I watched Into The Woods this weekend, which generated these thoughts:
- Johnny Depp leverages his career investments better than any actor on the planet. Aside from the goings-on at The Viper Room, he spent most of the ’90s as a pretty, vulnerable, quasi-sexual weirdo, building up a massive stockpile of quirky good will, which he now uses to infuse his array of murderous barbers, hateful chocolatiers, drunken pirates, bizarre racial stereotypes, and child predators with what would normally be an incongrous hint of harmless whimsy. He gets away with roles few actors of his stature would even attempt, largely because he dedicated his youth to seeming innocuous. Genius.

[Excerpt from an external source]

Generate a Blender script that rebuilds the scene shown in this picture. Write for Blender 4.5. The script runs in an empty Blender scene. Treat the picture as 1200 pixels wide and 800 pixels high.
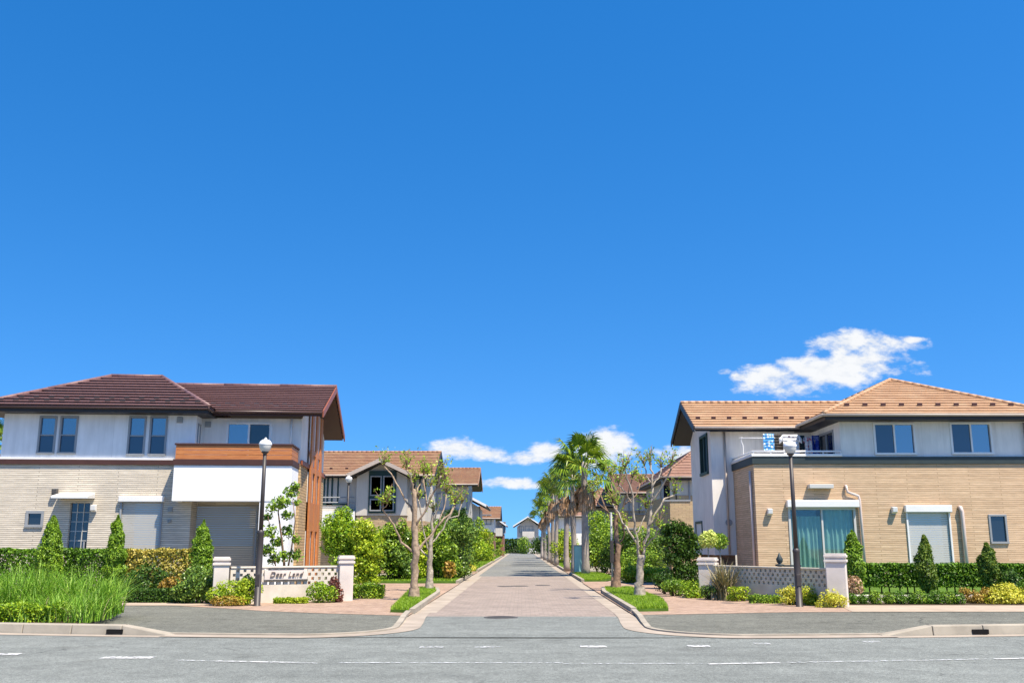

- How is it that everyone lost their collective minds over Fifty Shades releasing on Valentine’s Day, while pretty much ignoring ITW coming out on Christmas? Given their MPAA ratings and the age-ranges of their respective audiences, I’m guessing more fragile minds were warped by watching a twelve year-old girl’s trip through the Rape Forest –and what basically amounts to another female character’s death-by-slut-shaming in said forest– than by sitting through two hours of Dakota Johnson trying to look nervous and excited.
- I was surprised by how little we hear from Rapunzel, until it occurred to me that emotionally-stunted kidnap victims –who have spent their lives with the matted yoke of oppression growing from their heads– probably deserve a bit of post-rescue downtime. She’s basically a brittle-haired Kimmy Schmidt, after all.